Isn't that your answer?
Wednesday, January 17, 2007 10:40:01 PM (Central Standard Time, UTC-06:00)
Is the Assembly headed by a banker?
Thursday, January 18, 2007 2:17:52 AM (Central Standard Time, UTC-06:00)
For some reason, and I don't know why, they couldn't do anything about the overpayment this year. Taxpayers will have to pay the overcharges now and have a lower tax bill next year.

Although I don't know why, I do know not to expect rationality or effective work from DOR.
Thursday, January 18, 2007 9:18:51 AM (Central Standard Time, UTC-06:00)
Ok, I found it:

The data entry error caused the total assessed property value for the Town near Madison south of Madison to be $57 million higher than it should have been.

That resulted in residents getting higher tax bills than they really owed.

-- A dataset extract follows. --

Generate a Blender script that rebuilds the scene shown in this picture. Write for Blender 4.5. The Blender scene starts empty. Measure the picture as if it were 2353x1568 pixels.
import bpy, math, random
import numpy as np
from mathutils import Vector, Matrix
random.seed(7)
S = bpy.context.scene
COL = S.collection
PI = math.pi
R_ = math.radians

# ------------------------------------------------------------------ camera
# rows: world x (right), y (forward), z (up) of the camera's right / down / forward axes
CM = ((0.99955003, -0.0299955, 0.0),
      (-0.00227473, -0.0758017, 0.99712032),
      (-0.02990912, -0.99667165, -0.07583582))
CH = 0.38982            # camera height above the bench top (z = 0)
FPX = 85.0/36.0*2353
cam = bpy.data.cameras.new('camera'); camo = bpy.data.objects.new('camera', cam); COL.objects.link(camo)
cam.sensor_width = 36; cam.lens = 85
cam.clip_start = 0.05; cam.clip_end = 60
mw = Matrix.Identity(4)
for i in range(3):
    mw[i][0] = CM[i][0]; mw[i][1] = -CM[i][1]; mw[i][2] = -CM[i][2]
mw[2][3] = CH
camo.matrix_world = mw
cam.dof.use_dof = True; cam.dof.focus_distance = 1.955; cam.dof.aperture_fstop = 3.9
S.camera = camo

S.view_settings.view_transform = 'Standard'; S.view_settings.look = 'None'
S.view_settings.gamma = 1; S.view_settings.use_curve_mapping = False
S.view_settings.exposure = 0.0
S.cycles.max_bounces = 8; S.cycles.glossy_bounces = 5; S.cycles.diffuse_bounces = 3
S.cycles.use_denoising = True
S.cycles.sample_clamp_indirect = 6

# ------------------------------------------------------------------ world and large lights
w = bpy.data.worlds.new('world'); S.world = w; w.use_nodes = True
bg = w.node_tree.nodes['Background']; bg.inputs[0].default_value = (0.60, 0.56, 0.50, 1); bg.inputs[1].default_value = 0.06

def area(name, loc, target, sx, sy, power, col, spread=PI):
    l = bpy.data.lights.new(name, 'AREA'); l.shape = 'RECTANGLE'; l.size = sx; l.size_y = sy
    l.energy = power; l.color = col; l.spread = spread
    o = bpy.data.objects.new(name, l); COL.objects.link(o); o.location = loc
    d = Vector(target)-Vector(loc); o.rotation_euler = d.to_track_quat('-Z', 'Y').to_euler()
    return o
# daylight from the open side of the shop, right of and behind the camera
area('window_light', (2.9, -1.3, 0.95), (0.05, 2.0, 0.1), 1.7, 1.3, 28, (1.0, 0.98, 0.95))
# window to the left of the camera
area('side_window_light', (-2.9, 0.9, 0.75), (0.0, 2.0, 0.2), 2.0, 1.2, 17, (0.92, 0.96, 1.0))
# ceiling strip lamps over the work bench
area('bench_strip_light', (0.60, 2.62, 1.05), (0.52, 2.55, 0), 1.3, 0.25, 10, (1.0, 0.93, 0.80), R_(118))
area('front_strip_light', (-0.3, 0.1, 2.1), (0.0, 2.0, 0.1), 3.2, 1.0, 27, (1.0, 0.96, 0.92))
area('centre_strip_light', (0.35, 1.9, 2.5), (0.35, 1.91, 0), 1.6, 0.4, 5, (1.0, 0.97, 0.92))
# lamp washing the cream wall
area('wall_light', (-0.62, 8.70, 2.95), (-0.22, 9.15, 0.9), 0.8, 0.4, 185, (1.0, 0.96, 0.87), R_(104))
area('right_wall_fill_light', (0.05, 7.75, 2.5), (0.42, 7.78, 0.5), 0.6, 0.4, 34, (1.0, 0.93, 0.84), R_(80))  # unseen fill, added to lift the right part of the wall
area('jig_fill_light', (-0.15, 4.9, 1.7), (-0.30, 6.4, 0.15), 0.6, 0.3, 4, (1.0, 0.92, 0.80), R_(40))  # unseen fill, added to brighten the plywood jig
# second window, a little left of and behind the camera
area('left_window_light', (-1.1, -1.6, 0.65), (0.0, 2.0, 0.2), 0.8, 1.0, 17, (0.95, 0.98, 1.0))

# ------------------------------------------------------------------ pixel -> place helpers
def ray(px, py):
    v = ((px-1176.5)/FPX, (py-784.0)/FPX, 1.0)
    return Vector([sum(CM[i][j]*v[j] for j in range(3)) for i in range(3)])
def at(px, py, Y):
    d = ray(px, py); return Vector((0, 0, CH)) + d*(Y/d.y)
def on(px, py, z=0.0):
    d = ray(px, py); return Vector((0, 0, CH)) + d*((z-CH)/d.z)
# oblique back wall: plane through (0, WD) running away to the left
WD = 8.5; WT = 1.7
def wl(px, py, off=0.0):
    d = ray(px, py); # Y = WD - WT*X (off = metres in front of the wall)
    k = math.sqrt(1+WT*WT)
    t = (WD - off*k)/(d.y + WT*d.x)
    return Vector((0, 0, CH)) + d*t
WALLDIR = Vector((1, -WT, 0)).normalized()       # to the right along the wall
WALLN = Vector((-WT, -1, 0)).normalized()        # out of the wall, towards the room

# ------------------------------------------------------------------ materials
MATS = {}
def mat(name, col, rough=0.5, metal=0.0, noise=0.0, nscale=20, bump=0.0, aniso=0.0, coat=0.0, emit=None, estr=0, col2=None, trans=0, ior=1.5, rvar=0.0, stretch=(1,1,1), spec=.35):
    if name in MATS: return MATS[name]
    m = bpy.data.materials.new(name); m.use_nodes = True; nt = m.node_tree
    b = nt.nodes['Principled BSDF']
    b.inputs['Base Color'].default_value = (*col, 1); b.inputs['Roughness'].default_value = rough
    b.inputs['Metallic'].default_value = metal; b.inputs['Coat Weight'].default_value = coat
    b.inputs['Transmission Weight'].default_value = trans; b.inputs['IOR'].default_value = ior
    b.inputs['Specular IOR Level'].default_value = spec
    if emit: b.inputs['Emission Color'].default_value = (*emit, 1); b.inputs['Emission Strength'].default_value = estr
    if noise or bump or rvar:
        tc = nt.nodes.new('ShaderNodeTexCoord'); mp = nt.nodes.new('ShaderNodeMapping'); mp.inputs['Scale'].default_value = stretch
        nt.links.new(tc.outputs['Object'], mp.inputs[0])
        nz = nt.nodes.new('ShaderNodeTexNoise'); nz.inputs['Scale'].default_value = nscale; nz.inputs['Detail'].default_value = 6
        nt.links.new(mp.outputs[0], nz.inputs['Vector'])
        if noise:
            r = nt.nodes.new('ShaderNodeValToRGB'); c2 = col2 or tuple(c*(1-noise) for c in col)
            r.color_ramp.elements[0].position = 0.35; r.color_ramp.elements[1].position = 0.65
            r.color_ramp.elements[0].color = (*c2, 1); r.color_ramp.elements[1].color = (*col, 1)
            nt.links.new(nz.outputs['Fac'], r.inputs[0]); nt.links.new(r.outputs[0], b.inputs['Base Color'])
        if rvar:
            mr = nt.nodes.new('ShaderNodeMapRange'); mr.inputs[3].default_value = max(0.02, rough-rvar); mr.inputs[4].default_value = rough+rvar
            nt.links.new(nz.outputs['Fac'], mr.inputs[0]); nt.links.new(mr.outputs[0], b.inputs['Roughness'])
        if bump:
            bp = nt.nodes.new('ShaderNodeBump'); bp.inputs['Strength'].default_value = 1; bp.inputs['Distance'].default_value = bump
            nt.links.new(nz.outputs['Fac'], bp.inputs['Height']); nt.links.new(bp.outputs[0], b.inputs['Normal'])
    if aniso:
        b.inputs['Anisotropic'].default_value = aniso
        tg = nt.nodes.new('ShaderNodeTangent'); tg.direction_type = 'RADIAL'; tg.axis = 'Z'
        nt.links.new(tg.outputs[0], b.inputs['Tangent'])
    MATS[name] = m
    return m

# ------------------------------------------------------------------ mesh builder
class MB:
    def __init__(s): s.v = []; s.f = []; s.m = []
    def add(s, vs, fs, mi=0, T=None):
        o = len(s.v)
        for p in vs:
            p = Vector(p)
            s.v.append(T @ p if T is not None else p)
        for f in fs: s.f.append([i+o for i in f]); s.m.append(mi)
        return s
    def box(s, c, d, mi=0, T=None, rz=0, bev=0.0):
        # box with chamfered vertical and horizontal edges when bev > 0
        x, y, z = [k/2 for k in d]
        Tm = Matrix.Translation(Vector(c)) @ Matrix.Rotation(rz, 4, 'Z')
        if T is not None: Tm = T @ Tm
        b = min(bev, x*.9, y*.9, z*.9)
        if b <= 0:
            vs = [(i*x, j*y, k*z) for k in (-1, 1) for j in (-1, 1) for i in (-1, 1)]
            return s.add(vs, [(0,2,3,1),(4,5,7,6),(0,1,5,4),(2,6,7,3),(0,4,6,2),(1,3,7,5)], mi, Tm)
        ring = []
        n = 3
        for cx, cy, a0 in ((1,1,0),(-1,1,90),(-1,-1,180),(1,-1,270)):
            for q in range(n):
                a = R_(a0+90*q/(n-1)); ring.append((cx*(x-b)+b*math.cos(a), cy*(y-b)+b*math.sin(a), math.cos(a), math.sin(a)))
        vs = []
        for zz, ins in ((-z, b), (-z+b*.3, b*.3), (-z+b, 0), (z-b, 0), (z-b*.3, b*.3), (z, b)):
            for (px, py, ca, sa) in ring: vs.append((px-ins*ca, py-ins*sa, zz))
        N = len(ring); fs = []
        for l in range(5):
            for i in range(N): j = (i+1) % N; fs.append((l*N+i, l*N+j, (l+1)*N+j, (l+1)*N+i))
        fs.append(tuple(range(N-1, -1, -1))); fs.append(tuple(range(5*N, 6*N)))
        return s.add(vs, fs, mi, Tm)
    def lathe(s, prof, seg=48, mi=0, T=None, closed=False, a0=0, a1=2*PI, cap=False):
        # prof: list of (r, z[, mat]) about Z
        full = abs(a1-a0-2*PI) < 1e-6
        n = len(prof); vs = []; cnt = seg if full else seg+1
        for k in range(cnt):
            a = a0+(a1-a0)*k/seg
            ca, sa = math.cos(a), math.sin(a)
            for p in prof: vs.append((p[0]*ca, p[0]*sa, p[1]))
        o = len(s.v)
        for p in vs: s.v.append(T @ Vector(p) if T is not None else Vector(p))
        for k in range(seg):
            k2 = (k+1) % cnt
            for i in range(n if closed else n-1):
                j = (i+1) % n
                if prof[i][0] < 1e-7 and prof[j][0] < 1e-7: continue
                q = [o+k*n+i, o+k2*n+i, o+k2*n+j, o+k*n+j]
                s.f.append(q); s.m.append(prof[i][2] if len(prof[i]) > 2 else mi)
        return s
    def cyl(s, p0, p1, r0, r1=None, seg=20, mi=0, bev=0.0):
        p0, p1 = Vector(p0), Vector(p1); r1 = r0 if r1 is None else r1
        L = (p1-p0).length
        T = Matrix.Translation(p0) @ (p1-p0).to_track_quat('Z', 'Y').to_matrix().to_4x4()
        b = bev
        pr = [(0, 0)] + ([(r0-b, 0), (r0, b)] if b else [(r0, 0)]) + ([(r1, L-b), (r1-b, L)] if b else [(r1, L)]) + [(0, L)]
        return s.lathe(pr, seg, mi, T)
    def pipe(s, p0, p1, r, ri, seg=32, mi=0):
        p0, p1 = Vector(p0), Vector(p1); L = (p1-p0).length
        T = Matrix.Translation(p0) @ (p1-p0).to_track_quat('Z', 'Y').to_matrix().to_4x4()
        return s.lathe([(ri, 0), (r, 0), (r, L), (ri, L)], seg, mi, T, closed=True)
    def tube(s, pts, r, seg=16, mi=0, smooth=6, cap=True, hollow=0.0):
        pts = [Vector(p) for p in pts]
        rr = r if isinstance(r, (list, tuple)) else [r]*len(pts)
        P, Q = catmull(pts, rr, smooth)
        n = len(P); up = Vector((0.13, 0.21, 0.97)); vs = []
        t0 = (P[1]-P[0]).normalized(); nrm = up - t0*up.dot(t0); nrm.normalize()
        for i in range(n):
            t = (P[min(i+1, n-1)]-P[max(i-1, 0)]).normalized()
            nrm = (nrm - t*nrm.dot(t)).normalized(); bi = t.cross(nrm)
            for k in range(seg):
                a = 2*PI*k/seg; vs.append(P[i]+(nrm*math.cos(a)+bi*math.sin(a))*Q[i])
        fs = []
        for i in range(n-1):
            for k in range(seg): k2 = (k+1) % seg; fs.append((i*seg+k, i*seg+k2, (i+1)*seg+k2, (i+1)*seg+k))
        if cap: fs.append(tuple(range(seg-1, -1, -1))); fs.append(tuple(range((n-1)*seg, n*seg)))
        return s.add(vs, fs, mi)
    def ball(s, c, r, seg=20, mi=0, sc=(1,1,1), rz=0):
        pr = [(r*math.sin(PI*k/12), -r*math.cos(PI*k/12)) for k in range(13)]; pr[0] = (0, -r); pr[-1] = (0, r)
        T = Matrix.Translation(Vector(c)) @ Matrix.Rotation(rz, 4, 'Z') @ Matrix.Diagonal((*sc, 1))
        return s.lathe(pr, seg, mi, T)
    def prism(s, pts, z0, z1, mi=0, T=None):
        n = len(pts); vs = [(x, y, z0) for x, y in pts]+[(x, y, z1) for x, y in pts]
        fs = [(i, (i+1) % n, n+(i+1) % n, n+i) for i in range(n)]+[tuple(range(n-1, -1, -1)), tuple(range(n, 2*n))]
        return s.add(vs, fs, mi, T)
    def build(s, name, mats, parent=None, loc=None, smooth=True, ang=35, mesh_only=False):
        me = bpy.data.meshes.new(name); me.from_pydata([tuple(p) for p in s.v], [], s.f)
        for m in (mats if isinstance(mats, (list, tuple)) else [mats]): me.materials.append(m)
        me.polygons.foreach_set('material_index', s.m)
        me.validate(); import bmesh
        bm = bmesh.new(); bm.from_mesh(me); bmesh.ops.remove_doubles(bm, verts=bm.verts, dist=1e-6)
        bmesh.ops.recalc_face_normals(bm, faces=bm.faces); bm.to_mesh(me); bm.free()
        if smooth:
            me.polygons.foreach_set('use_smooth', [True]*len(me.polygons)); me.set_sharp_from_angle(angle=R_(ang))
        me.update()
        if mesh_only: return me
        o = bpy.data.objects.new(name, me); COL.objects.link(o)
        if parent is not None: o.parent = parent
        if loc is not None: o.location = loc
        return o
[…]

Revenue officials said that the law doesn't allow them to simply refund the money. So, state lawmakers are pushing a bill to give out no-interest leans.

So why don't they push a bill to change the law that prevents DOR from giving refunds when due?
Thursday, January 18, 2007 9:22:39 AM (Central Standard Time, UTC-06:00)
What an excellent question Jenna. The answer is obvious though... since they don't think it's your money in the first place, they think its rather foolish to do such a thing. In their minds, your paycheck is really just a loan from the government anyway, so this is no different.
Thursday, January 18, 2007 3:38:09 PM (Central Standard Time, UTC-06:00)
A refund idea sounds like it would work, but it wouldn't. That money simply isn't there to be refunded by the school district (and county and every other property-taxing authority other than the unaffected township itself). The overpayment from the town's property owners was at least mostly-matched by underpayments from everybody else (in the case of the school district, the village and the state).

That having been said, grafting this "instant gratification" scheme onto a flawed scheme to adjust the equalized value the following year potentially opens the door to a higher tax bill on the townsfolk. The equalized values are frozen months before the mill rates are known, so the DOR has to guess how much to temporarily drop the equalized values to provide the right amount of relief. If they overestimate this, then the hope that the repayment amount would be covered by the drop in taxes evaporates.

I'll also point out here that this "instant gratification" is being brought to the folks in the Town of Oregon by the same dolts that couldn't figure out for 3 months that they fouled up.